Data for processing:
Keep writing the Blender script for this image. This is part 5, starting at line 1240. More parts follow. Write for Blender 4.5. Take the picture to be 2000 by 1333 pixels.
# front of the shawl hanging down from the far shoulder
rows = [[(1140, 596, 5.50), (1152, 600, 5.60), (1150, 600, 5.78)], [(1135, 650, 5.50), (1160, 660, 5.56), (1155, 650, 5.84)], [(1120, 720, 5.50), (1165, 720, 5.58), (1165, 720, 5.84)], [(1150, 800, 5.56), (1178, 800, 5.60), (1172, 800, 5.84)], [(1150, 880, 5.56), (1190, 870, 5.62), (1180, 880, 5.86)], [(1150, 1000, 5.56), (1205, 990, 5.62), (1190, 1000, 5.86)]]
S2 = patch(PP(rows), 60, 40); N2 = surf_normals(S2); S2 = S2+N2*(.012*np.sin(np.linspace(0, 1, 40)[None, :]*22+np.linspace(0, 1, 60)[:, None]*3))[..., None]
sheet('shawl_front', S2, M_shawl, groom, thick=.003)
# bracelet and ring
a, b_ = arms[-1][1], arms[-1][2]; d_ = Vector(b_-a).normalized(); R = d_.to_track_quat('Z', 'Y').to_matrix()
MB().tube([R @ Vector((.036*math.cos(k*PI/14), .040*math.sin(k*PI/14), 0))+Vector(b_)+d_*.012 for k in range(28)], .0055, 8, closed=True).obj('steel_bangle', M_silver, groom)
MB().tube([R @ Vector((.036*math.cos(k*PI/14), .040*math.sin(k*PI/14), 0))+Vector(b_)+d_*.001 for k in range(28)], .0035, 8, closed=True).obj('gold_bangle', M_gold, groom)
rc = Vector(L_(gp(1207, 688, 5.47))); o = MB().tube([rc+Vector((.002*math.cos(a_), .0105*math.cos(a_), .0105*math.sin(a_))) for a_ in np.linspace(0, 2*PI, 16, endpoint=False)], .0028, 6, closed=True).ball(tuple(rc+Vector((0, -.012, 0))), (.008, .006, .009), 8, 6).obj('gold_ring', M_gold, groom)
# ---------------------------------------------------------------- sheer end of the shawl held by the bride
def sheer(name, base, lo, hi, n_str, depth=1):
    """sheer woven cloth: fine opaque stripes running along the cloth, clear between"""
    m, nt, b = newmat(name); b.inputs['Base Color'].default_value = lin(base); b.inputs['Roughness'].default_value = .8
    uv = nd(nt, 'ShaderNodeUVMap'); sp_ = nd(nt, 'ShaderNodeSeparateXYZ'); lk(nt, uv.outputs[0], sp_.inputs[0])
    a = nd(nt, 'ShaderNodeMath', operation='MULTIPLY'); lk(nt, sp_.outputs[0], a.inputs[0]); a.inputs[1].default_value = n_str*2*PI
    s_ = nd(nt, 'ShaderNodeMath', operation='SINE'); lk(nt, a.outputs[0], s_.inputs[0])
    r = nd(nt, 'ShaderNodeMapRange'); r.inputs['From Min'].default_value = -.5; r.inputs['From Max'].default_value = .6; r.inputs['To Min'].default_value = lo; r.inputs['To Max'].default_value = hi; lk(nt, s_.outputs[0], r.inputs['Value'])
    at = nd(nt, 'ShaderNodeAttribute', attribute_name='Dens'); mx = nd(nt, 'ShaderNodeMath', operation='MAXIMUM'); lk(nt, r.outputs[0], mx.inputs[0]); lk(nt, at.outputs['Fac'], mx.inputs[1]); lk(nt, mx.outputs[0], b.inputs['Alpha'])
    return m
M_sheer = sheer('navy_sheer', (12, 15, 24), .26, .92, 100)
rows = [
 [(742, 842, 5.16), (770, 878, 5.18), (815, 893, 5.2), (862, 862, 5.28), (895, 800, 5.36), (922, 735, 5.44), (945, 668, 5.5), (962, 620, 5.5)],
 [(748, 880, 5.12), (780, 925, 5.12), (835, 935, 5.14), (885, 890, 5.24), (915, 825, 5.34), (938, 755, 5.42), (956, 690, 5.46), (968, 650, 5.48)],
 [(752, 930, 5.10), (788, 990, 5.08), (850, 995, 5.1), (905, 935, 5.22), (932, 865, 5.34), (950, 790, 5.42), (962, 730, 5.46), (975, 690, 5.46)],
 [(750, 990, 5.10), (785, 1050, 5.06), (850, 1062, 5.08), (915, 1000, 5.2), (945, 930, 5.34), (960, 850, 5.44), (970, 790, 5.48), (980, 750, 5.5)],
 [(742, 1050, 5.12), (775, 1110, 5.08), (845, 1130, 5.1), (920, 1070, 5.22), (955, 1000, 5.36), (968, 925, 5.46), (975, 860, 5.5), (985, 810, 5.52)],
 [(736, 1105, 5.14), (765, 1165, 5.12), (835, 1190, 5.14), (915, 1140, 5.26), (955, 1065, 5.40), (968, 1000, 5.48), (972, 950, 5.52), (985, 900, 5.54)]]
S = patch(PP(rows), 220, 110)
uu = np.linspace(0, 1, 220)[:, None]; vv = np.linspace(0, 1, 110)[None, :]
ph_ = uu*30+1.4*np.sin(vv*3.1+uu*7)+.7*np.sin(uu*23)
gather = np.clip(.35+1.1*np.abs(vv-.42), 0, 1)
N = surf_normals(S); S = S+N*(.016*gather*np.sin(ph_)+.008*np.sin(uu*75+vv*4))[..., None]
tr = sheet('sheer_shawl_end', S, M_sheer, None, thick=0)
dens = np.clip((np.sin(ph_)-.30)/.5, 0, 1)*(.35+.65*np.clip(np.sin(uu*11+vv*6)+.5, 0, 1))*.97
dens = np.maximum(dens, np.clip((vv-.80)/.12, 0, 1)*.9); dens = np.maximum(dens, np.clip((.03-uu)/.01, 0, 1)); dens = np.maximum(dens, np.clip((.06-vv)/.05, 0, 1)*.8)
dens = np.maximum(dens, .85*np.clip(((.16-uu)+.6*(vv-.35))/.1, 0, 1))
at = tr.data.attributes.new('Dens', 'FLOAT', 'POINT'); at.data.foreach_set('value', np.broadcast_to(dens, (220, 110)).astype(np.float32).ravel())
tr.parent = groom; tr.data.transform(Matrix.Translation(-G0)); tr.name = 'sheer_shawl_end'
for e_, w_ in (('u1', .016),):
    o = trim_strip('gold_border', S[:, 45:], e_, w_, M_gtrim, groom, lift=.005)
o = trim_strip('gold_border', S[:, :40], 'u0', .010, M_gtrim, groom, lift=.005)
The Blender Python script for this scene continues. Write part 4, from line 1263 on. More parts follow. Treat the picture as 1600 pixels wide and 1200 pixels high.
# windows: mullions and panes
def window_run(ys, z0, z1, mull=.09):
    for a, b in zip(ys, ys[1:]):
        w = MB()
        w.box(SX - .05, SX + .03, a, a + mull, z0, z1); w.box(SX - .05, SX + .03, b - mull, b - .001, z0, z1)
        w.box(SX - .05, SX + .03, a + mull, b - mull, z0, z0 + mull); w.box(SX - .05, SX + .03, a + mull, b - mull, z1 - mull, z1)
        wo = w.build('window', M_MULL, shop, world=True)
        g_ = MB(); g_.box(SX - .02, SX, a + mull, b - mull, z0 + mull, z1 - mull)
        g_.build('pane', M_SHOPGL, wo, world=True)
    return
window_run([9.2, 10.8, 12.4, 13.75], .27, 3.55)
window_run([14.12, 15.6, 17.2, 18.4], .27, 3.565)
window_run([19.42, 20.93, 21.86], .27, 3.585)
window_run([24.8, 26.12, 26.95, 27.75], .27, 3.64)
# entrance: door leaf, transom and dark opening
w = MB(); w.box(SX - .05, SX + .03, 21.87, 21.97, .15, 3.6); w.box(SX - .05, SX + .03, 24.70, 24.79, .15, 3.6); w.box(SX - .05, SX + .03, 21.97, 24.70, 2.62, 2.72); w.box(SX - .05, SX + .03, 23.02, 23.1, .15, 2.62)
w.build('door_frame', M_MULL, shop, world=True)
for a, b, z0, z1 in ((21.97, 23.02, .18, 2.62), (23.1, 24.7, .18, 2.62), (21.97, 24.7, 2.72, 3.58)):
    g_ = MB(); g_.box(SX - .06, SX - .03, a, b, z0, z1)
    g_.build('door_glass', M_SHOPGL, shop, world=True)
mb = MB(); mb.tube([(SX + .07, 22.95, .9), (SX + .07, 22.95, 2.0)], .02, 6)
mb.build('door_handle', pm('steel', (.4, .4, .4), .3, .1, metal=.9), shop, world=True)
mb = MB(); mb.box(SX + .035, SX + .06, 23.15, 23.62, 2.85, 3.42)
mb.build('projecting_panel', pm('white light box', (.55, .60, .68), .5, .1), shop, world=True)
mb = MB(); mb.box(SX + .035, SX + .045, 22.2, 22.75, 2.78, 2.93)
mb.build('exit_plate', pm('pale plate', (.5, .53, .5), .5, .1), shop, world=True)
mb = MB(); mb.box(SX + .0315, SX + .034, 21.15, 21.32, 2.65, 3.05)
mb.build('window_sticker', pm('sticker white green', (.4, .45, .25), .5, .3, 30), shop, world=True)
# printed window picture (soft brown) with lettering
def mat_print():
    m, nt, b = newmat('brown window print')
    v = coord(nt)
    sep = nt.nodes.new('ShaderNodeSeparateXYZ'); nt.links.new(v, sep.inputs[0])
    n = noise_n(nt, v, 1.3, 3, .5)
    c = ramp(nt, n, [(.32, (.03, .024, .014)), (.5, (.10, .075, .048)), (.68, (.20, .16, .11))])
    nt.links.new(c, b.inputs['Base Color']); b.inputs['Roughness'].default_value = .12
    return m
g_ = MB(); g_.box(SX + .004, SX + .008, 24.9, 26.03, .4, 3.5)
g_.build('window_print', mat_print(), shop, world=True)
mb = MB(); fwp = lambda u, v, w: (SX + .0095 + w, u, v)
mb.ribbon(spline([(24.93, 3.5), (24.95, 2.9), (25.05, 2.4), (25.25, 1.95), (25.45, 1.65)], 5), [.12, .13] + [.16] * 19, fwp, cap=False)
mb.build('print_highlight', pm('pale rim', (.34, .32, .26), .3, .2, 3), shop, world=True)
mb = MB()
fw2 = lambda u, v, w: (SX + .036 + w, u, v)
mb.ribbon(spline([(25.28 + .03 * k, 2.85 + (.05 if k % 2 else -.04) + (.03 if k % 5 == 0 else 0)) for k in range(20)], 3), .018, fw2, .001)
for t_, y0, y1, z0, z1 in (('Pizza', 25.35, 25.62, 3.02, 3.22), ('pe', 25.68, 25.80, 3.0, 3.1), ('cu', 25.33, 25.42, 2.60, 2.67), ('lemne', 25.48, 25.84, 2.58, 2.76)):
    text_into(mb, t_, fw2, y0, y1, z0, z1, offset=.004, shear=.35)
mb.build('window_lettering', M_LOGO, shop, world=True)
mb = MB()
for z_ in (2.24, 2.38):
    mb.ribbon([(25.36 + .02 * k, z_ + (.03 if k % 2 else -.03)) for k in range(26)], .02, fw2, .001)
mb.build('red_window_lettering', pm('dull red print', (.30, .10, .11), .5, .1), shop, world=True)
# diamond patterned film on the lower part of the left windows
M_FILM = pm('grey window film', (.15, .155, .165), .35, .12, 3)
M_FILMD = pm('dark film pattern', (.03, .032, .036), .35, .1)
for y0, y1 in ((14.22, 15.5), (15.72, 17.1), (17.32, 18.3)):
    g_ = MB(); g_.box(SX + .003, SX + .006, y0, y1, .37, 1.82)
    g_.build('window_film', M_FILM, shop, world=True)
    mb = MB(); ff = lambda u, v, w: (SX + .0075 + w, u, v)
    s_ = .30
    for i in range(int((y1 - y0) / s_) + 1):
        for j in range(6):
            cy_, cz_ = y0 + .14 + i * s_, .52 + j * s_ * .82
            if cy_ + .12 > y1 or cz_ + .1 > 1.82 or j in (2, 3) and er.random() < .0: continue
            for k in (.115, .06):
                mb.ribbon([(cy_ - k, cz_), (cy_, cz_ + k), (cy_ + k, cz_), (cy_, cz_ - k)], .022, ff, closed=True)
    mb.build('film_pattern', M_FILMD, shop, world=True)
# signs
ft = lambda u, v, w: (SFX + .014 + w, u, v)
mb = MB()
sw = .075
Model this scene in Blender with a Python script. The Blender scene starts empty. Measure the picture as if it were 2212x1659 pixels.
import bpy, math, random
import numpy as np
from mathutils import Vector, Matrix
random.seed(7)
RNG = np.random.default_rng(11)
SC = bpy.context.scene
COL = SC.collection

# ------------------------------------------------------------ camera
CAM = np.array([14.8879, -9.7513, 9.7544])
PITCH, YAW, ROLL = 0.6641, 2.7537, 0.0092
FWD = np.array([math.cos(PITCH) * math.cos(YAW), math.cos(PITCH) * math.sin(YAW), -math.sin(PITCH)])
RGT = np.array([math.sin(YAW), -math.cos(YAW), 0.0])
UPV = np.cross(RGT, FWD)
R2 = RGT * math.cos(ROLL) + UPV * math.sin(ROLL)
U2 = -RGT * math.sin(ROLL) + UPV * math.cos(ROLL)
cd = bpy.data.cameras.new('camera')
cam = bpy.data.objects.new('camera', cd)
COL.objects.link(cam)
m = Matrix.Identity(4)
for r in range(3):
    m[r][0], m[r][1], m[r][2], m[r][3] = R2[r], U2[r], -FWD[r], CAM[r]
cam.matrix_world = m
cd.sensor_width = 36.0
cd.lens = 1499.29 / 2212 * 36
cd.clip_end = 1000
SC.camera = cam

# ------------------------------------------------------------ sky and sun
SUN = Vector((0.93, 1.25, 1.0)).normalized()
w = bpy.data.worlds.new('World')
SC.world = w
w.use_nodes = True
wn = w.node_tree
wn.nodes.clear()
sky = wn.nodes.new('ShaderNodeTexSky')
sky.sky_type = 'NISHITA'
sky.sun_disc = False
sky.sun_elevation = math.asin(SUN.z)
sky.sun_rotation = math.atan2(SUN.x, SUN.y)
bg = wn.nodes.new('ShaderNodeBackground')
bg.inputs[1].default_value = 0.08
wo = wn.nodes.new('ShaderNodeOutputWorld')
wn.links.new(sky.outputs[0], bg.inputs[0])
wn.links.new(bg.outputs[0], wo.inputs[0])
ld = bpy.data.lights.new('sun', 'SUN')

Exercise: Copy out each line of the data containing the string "More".

Written response:
Keep writing the Blender script for this image. This is part 5, starting at line 1240. More parts follow. Write for Blender 4.5. Take the picture to be 2000 by 1333 pixels.
The Blender Python script for this scene continues. Write part 4, from line 1263 on. More parts follow. Treat the picture as 1600 pixels wide and 1200 pixels high.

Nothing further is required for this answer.